Sure all got on board after the many lies were spewed, until the lie became a reality.

Please don’t ever say a the last few Republican President’s were “Conservative” with Tax payers money, as long as the Cons are out there crying free the world.

“Cost plus contracts were NOT for Bilking America ?

John McCain is the first example, we dodged WW 3 with his and Palin’s loss in the last election. See there is a God after all !

But really…… which God did George pray too before invading Iraq ?

IKE

July 9th, 2011
11:31 am

War is the natural equilibrium of the global man. We need it like plants need rain. Without it, we’re finished.

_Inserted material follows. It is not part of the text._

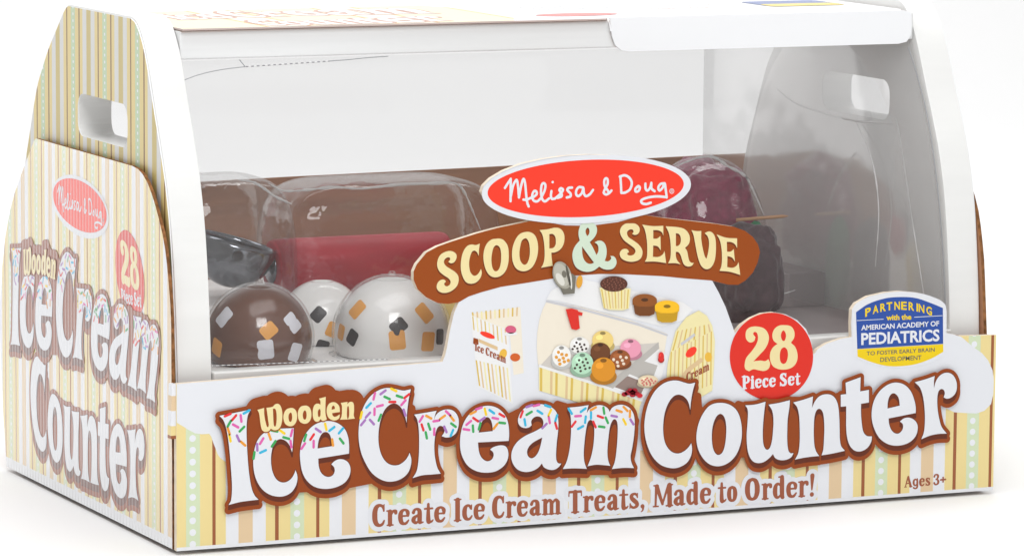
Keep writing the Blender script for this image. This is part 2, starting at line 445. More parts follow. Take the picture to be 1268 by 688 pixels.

We need more movies to glorify war, our destiny.

Pete

July 9th, 2011
6:04 pm

What is most ridiculous is that those who support spending this $3-4 trillion are unwilling to pay for it. We will be the first generation to ask our children and grandchildren to pay for our wars because we won’t support tax increases to pay for it, even though we are paying the lowest taxes since the depression; and god forbid that corporations like Exxon and GE that paid no taxes in 2010 be asked to pay taxes to pay for something like this.

Peter is a moron

July 9th, 2011
8:32 pm

“the Iraq War was for what ?”

Ask your cult leader Obama about it since he’s the one keeping the troops there.

“How are we going to pay for that war ”

The same way we pay for your welfare check every month.

Gen. Halftrack

July 10th, 2011
1:25 pm

That we continue to maintain this huge number of troops in Afghanistan becomes more curious every year.

A possible reason that’s never mentioned is the issue of what’s to be done with those 100,000 souls when we bring them home? Probably half of them would be cashiered out of the service. In Afghanistan at least they’re not a factor in the 9.2% unemployment rate.